The Mystifying, High Sounding Street Names of Ditmas Park
A young couple got off the Q train at Newkirk Plaza recently in search of a dinner party at their friend’s house. The couple was new to the neighborhood and couldn’t easily navigate the change from numbered and lettered streets to named streets.
When the couple asked a local for directions to the address they’d written down, they were told to “walk past Rugby and Argyle and make a left on Westminster.”
The husband raised his eyebrows and the wife laughed.
“Are we in England right now?”
That’s exactly what they want you to think!
An article published in the December 15, 1901 edition of the Brooklyn Eagle chronicles the changes from almost all numbered streets (except major avenues) to “high sounding names to puzzle citizens” such as Stratford, Westminster, Argyle, Rugby, Buckingham, Marlborough and Farragut Roads.
As richer and more beautiful homes rose in the neighborhood, the residents demanded fittingly fashionable names.
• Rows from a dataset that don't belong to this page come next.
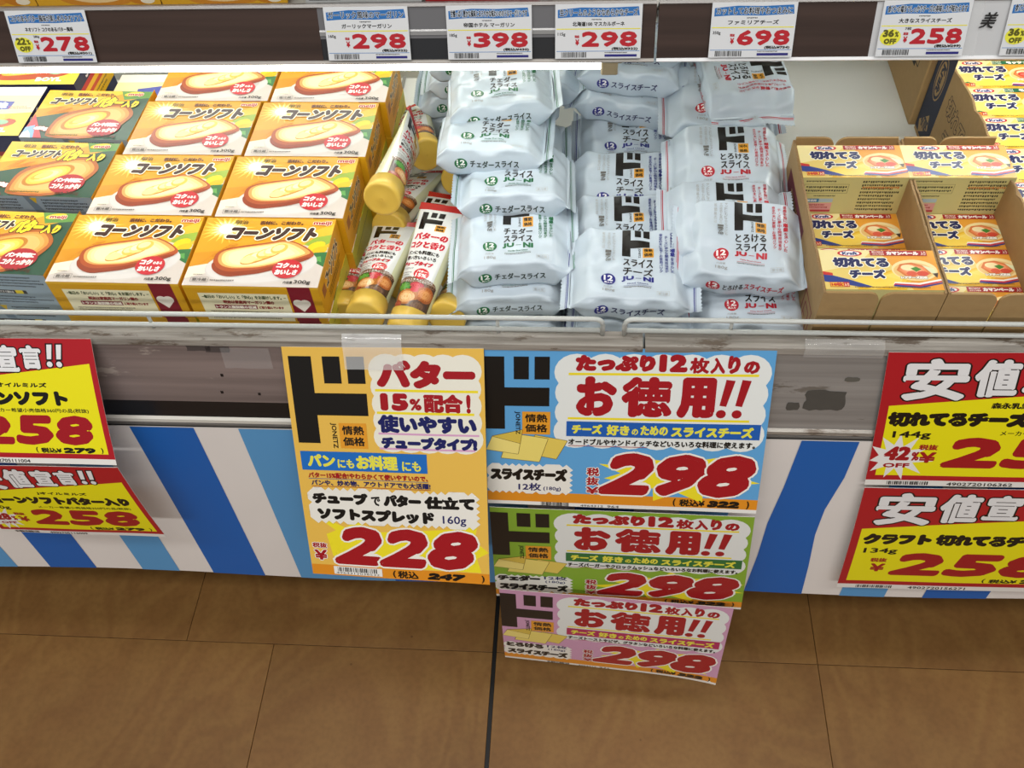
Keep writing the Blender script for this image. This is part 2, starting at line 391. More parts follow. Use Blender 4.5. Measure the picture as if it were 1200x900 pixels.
M_LAMP = emit('fluorescent_tube_glow', (0.97, 1.0, 0.96, 1), 9.0); M_LAMP2 = emit('bright_tube_glow', (0.97, 1.0, 0.96, 1), 16.0); M_LAMP3 = emit('right_tube_glow', (0.97, 1.0, 0.96, 1), 26.0)
M_TAPE = clear('clear_tape', alpha=0.25)
# ------------------------------------------------------------------ setting: floor
fl = boxo('floor', -3.2, 3.2, -3.0, 2.2, -0.05, -0.0035, mat('#4c3b28', 0.6, name='floor_bed')); fl['kind'] = 'structure'
TW = 0.4325
def tile(x0, x1, y0, y1):
    g = 0.0004
    o = boxo('tile', -(x1-x0)/2+g, (x1-x0)/2-g, -(y1-y0)/2+g, (y1-y0)/2-g, -0.0035, 0, M_FLOOR, fl, 0.0003)
    o.location = ((x0+x1)/2, (y0+y1)/2, 0)
for r in range(-4, 3):
    y0 = 0.4685+r*TW; off = (-0.1065, -0.425+0.3185)[r % 2]
    for k in range(-4, 5):
        x0 = -0.106+k*TW+(0.0 if r >= 0 else 0.0)
        if r < 0 and k <= -1: x0 -= 0.0; 
        a, b_ = x0, x0+TW
        if r < 0 and k < 0: a, b_ = a+(0.125 if k != -4 else 0), b_+(0.125 if k != -1 else 0)
        if abs(a+0.106) < 1e-6: a += 0.0025
        if abs(b_+0.106) < 1e-6: b_ -= 0.0025
        tile(a, b_, y0, y0+TW)
js = boxo('trim_1', -0.1085, -0.1035, -1.26, 1.3, -0.0034, -0.0006, mat('#0d0c0b', 0.5, name='black_joint')); js['kind'] = 'structure'
# back and side walls of the shop hall behind the case, only a plain shell
wb = boxo('wall_back', -3.2, 3.2, 1.5, 1.56, 0, 2.9, mat('#b9b7b0', 0.7, name='painted_wall')); wb['kind'] = 'structure'
ce = boxo('ceiling', -3.2, 3.2, -3.0, 2.2, 2.9, 2.95, mat('#d8d8d4', 0.8, name='ceiling_board')); ce['kind'] = 'structure'
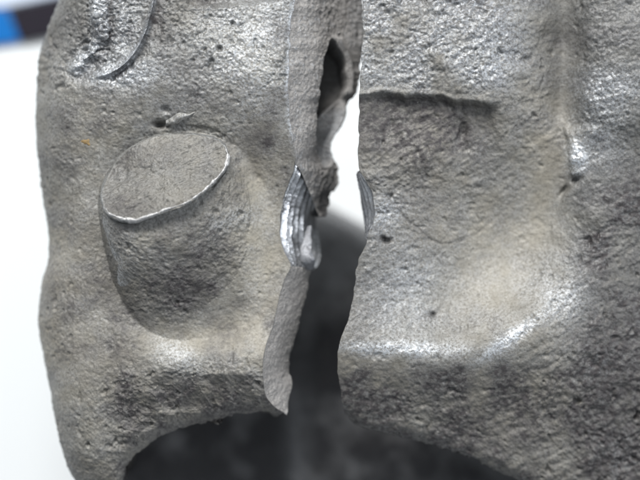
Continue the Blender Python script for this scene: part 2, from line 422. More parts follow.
left = thing("casting_half", "left half of snapped grey metal casting, with round boss and pale fracture face", "metal casting", (0, 0, 0), "halves of the snapped casting")
by = np.clip((y - 360) / 90.0, 0, 1); bx = np.clip(1 - (x - 60) / 110.0, 0, 1)
backL = -105 + (TABLE + 105) * sst(0, 1, by) * sst(0.0, 0.55, bx)
slab("left_tmp", gL, tintL, backL, M_cast, left).name = "body"

# --- fracture faces (torn grain), with the casting void inside the upper one
edge = gL[:, -1]                                   # real coordinates of the body edge
pe = XY[:, -1]                                     # its sight lines
def edge_part(y0, y1, n, lower=False):
    r = [i for i in range(nvA) if y0 <= pe[i, 1] <= y1]
    return resample(edge[r[0]:r[-1] + 1], n, smooth=False)

nF = 520
frontU = edge_part(-70, 163, 420)
tailU = resample(np.vstack([frontU[-1], W([(301, 172, -20), (306, 184, -30), (311, 196, -42), (315, 207, -52), (319, 216, -60)])]), 110)
frontU = np.vstack([frontU, tailU[1:]]); frontU = resample(frontU, nF, False)
backU = resample(W([(362, -70, -78), (362, -30, -78), (362.5, 0, -78), (364, 25, -78), (364, 45, -76), (361, 65, -74), (359, 80, -74), (356, 92, -74), (351, 97, -74), (346, 106, -72), (345, 118, -72), (341, 128, -72), (334, 137, -72), (331.5, 147, -72), (333, 157, -72), (338, 165, -74), (338, 178, -76), (336, 188, -78), (331, 194, -78), (330, 203, -78), (327, 209, -76), (324, 216, -74)]), nF)
nC = 150
t = np.linspace(0, 1, nC)[:, None, None]
Fg = frontU[None] * (1 - t) + backU[None] * t
# sight-line coordinates of every point, to place the void
f = (D - Fg[..., 2]) / D; px = Fg[..., 0] / f + 320; py = 240 - Fg[..., 1] / f
nrm = grid_normals(Fg); nrm = np.where(nrm[..., 2:3] < 0, -nrm, nrm)
void_l = resample([(333, 36), (328, 48), (324.5, 62), (322, 78), (320, 95), (319, 108), (317, 124), (317, 140), (319, 156), (324, 168)], 60)
void_r = resample([(333, 36), (341, 48), (346, 60), (348, 72), (348, 82), (347, 92), (350, 104), (349, 120), (345, 135), (342, 150), (332, 165), (324, 168)], 60)
vl = np.interp(py, void_l[:, 1], void_l[:, 0]); vr = np.interp(py, void_r[:, 1], void_r[:, 0])
wob = 1.6 * fbm(py, px * 0, px * 0, 8, 3, 11)
iny = sst(34, 40, py) * sst(172, 158, py)
inl = sst(-0.8, 2.4, px - vl - wob); deepw = sst(-0.5, -7, px - vr + wob)
depth = 95 * sst(107, 95, py + 0.9 * (px - 333)) * sst(36, 46, py) + 14 * sst(60, 120, py)
tt_ = t[..., 0]
dd = -iny * inl * (depth * deepw) * sst(1.0, 0.80, tt_)
Fg = Fg + nrm * 0
Fg[..., 2] += dd; Fg[..., 0] += dd * 0.16
torn = 1.0 - 0.75 * inl * iny
g0, g1, g2 = Fg[..., 0], Fg[..., 1], Fg[..., 2]
dn = (1.8 * fbm(g0, g1, g2, 22, 3, 61) + 0.9 * fbm(g0, g1, g2, 6, 3, 62, 0.65) + 0.9 * fbm(g0, g1, g2, 2.8, 3, 69, 0.6)) * torn
dn -= 5 * np.clip(fbm(g0, g1, g2, 10, 2, 63) - 0.35, 0, 1) * torn
dn += 4.5 * sst(150, 195, py) * fbm(g0, g1, g2, 12, 3, 64, 0.6)
# a lighter raised crest running along the right of the void
dn += 3.0 * np.exp(-((px - vr - 3) / 2.5) ** 2) * iny * sst(120, 90, py)
Fg = Fg + nrm * (dn * sst(0, 0.05, tt_))[..., None]
# ragged back edge
bw = sst(0.8, 1.0, tt_)
Fg[..., 0] += bw * 2.8 * fbm(g1, g1 * 0, g1 * 0, 6, 4, 66, 0.7)
tail = []
for k, (dx, dz) in enumerate([(-3, -5), (-12, -14), (-30, -24), (-70, -30)]):
    r = Fg[-1].copy(); r[:, 0] += dx; r[:, 2] += dz; tail.append(r)
Fall = np.concatenate([Fg, np.array(tail)], 0)
tn = np.zeros(Fall.shape)
z = lambda a: np.concatenate([a, np.repeat(a[-1:], 4, 0)], 0)
tn[..., 0] = z(0.15 + 0.4 * fbm(g0, g1, g2, 40, 3, 67) - 0.3 * inl * iny)
tn[..., 2] = z(0.1 + 0.3 * np.clip(fbm(g0, g1, g2, 14, 3, 68), 0, 1) + 0.75 * sst(178, 200, py) * sst(0.2, 0.6, tt_) + 1.0 * iny * inl * deepw * sst(107, 92, py + 0.9 * (px - 333)))  # void darkened in colour too, adding to the shade of its depth
spk = np.clip(fbm(g0, g1, g2, 4, 3, 70, 0.7) * 2 - 0.25, 0, 1)
tn[..., 1] = z(0.06 + 0.5 * spk + 0.5 * iny * inl * deepw * sst(104, 115, py) + 0.25 * sst(345, 352, px) * sst(60, 20, py))
mesh_from("fracture_face", Fall, grid_faces(Fall.shape[0], nF), M_frac, left, tn)

frontB = edge_part(266, 414.5, 260)
frontB[:, 0] -= 0.5
backB = resample(W([(311, 268, -50), (307, 290, -52), (302, 310, -52), (297, 332, -52), (291, 352, -50), (289, 364, -50), (290, 373, -50), (291.5, 381, -48), (291, 389, -46), (290, 396, -44), (289, 404, -42), (288, 410, -40), (287, 415, -36)]), 260)
t2 = np.linspace(0, 1, 60)[:, None, None]
Bg = frontB[None] * (1 - t2) + backB[None] * t2
nb = grid_normals(Bg); nb = np.where(nb[..., 2:3] < 0, -nb, nb)
b0, b1, b2 = Bg[..., 0], Bg[..., 1], Bg[..., 2]
dn = 0.9 * fbm(b0, b1, b2, 18, 3, 81) + 0.8 * fbm(b0, b1, b2, 5, 3, 82, 0.6) + 0.6 * fbm(b0, b1, b2, 2.6, 2, 84)
Bg = Bg + nb * (dn * sst(0, 0.1, t2[..., 0]))[..., None]
Bg[..., 0] += sst(0.7, 1, t2[..., 0]) * 1.2 * fbm(b1, b1 * 0, b1 * 0, 8, 3, 83)
tail = []
for dx, dz in [(-3, -5), (-14, -16), (-34, -34)]:
    r = Bg[-1].copy(); r[:, 0] += dx; r[:, 2] += dz; tail.append(r)
Ball = np.concatenate([Bg, np.array(tail)], 0)
tb = np.zeros(Ball.shape); tb[..., 0] = 0.2; tb[..., 2] = 0.12; tb[..., 1] = 0.05
mesh_from("fracture_face", Ball, grid_faces(Ball.shape[0], 260), M_frac, left, tb)

# --- left half of the threaded bore
def bore(name, rim, deep, nring, nturn, amp, parent, tail_dir, ph=0.0, nv=170, nu=200, phs=1.0):
    rimc = resample(rim, nu, False); deepc = resample(deep, nu)
    t = np.linspace(0, 1, nv)[:, None, None]
    Gd = rimc[None] * (1 - t) + deepc[None] * t
    n = grid_normals(Gd); n = np.where(n[..., 2:3] < 0, -n, n)
    s = np.linspace(0, 1, nu)[None, :]
    phase = (t[..., 0] * nturn + s * phs + ph)
    tri = np.abs(((phase) % 1.0) * 2 - 1)            # sharp V threads
    prof = 1 - 2 * tri ** 0.8
    wear = np.clip(0.85 + 0.5 * fbm(Gd[..., 0], Gd[..., 1], Gd[..., 2], 24, 3, 101), 0.2, 1.2)
    Gd = Gd + n * (amp * prof * wear * sst(0, 0.04, t[..., 0]) * sst(0, 0.04, s) * sst(1, 0.96, s) + 0.7 * fbm(Gd[..., 0], Gd[..., 1], Gd[..., 2], 6, 3, 102))[..., None]
    tl = []
    for dx, dz in tail_dir:
        r = Gd[-1].copy(); r[:, 0] += dx; r[:, 2] += dz; tl.append(r)
    Ga = np.concatenate([Gd, np.array(tl)], 0)
    tn = np.zeros(Ga.shape); pr = np.concatenate([prof * wear, np.repeat(prof[-1:], len(tl), 0)], 0)
    tn[..., 1] = 0.1 + 0.95 * np.clip(pr, 0, 1); tn[..., 2] = 0.1 + 0.8 * np.clip(-pr, 0, 1)  # thread shading painted in: crests lightened, roots darkened
    return mesh_from(name, Ga, grid_faces(Ga.shape[0], nu), M_thread, parent, tn)
rimL = edge_part(162, 266.5, 200)
deepL = W([(322, 190, -84), (317, 206, -94), (315, 224, -104), (317, 238, -104), (319, 252, -100), (319, 262, -94), (314, 270, -84)])
bore("threaded_bore", rimL, deepL, 6, 7.0, 2.6, left, [(-6, -6), (-30, -14)], ph=0.15, phs=0.7)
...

The paper calls the renaming craze “the road fever,” but plenty of the changes came in “places” such as Kenmore, Elmore, Delamore, Mansfield and Amersfort, not to mention the birth of Foster Avenue.
On one hand, real estate in the area thrived as large new homes were built and sold regularly. On the other hand, at least a few of those lucky homeowners may have been a bit confused.
“Flatbushites are sitting up at nights trying to untangle the tangle and locating alright the new names of the streets in their mind,” concluded the paper. It’s been 111 years and a few of us are still half awake wondering.